"More Meaningful Than a Three-Hour Lecture": Music On Soul!, 1968-73

Drawn from Professor Gayle Wald's new book, It's Been Beautiful: Soul! and Black Power Television (Duke UP, 2015), this lecture explores televised African American musical performance in the era of Black Power, focusing on the example of Soul!, a national TV showcase of black performing arts.

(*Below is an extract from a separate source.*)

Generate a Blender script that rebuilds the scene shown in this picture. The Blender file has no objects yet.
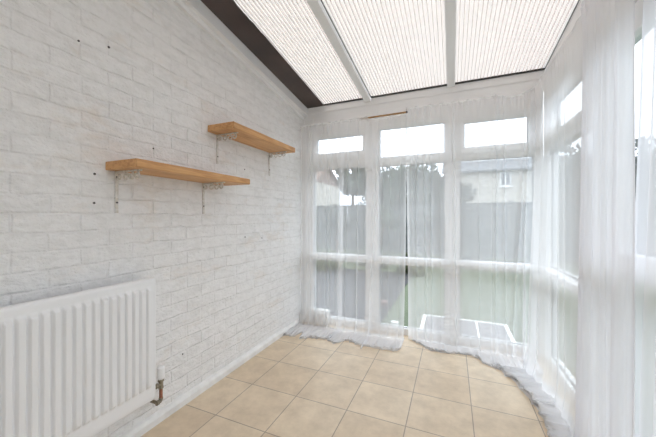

Unlike the better remembered Soul Train, Soul! was a public broadcasting program that explicitly envisioned black music as a tool of consciousness raising for black and brown viewers who were infrequently, if ever, the subject of television's address. The show hosted the national TV debuts of such luminaries as Roberta Flack and Earth, Wind and Fire, and it gave musicians like Curtis Mayfield opportunities to host, and thus to display their depth as artist-intellectuals of Black Power. Professor Wald explores how the program represented music through the examples of remarkable performances by jazz legend Rahsaan Roland Kirk and neo-girl group Labelle.

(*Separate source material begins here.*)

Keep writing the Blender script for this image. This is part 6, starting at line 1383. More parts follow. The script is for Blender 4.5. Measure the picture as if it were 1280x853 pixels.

Gayle Wald is Professor of English and American Studies at George Washington University and the author of Crossing the Line: Racial Passing in 20th-Century U.S. Literature and Culture (Duke UP, 2000), Shout, Sister, Shout! The Untold Story of Rock-and-Roll Trailblazer Sister Rosetta Tharpe (Beacon Press, 2007), and, most recently, It's Been Beautiful: Soul! and Black Power Television (Duke UP, 2015). A recipient of a Fellowship from the National Endowment for the Humanities, as well as a Guggenheim Fellowship, Wald has published widely in both scholarly and popular media. She is, with Oliver Wang, co-editor of the Journal of Popular Music Studies.